Saturday, March 18, 2006

93. To crave is to slave, in mature dating as well as in life

The late East Indian sage, Nisargadatta Maharaj, used to say: “To crave is to slave.” He was talking about being a slave to our desires. When we want something we’re, in effect, saying we’re not happy now, with what we have. So we’re putting our happiness in the future, and though we slave for it that future virtually never comes. Oh yes, it may show up for short periods after we get what we wanted, but that fulfillment is short-lived, as we all know. Then we’re back on the wheel again, like the rat or hamster in a cage, chasing, chasing, chasing – slaving, slaving, slaving.

I was reminded this morning of how we so easily make pain for ourselves by “wanting” a relationship, when I got a short email from a friend, a woman in her mid-60s, discussing an on-again, off-again relationship she has with a man. “He keeps me guessing, always dangling,” she said. “He says I’m his best friend and he really respects me but it never goes any further than that.” It’s the same story I’ve heard from her before, with the same guy. This guy clearly says he wants her for his friend. She, however, continues to want to make him her romantic partner. Reality seems to elude her – the reality of seeing what is just as it is, in this case his intention to have only a friendship.

There’s a pattern to life, and we’re part of that pattern, the sages tell us. Yet we don’t see it. We think we know how things should be rather than accepting them as they are. A Dutch author, Hella Haasse, uses this metaphor: If you knew how to weave you would understand what I am saying. The underside where all the threads are wound and twisted around each other, is no less real than the side we habitually call good that has neat figures stitch by stitch, color next to color. In other words, what we might see as chaos in life that we think should be changed, we may also see as the perfect pattern if we only had another view. That could give us a lot of peace and contentment.

Nisargadatta says, “At every moment whatever comes to you unasked comes from God and will surely help you if you make the fullest use of it. It is only what you strive for, out of your own imagination and desire, that gives you trouble.” But, you might ask, how do I not want a partner at this stage of my life? The only answer seems to be in looking at the content of our minds. What do we think about most of the time? Usually we’re so busy with our own little desires that we don’t have the space to see the beauty and pattern of life as it actually is. All we can see is that it isn’t the way we think it’s supposed to be.

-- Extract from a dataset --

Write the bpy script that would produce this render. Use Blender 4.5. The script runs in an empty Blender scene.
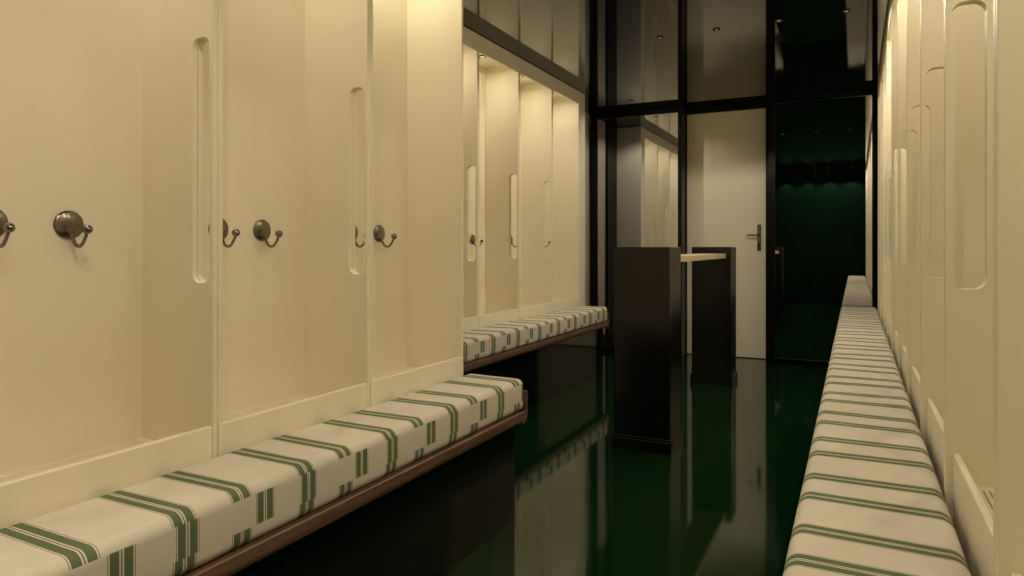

My friend’s desire for more than a friendship causes her unending pain that’s always in the background of her life. Yet desires are just thoughts. When we let them come and go without clinging to them, free from expectation and wanting, we’re in a place where discovery can happen. It’s what you might call surrender, or acceptance, and it takes courage. We have to give up what we know and just be.

Our true nature is pure awareness; it’s like a mirror, clear and empty – immovable. Images are placed before it and the images change. But the mirror – the pure awareness of life – never changes. That awareness is who we are, that sense of “I am” or “beingness”. All that happens in life shows up in that awareness and the happenings may appear jumbled, like the back side of a quilt. But the awareness we are is never affected, any more than the mirror is affected by the images that show up and disappear in it.

That emptiness, seeing life just as it is, is our true nature and it’s where we find peace and happiness. In that witnessing awareness we simply let life happen as it happens, without adding our story or thinking it should be different.

At first watching life with dispassion may seem empty. We’re so used to the turmoil and hustle of life that the stillness of just being can seem dead. But if we stay with it for a bit we begin to see the subtle contentment of life without desire and fear. Life then becomes the inner adventure of noticing the mystery and beauty that was always there but covered by our frantic seeking, always seeking. “Be nothing, know nothing, have nothing. This is the only life worth living, the only happiness worth having,” Nisargadatta says.

It’s a life of just being, free from the obsession with “what’s next?” In being there is no next. It’s about presence instead, just seeing that you are the silent background on which thoughts and emotions show up and disappear. In that silence you may hear something that’s too fine and subtle to hear otherwise. When you’re not slaving to fill your need for a partner –when you’re just happily being yourself – you can just date and have fun. Strangely enough, you inadvertently become the person that an emotionally mature and healthy man or woman would just naturally want to be with. Then, if a relationship is in the cards for you, you’re ripe for it. But you’re not dependent on it. Either way you’re happy.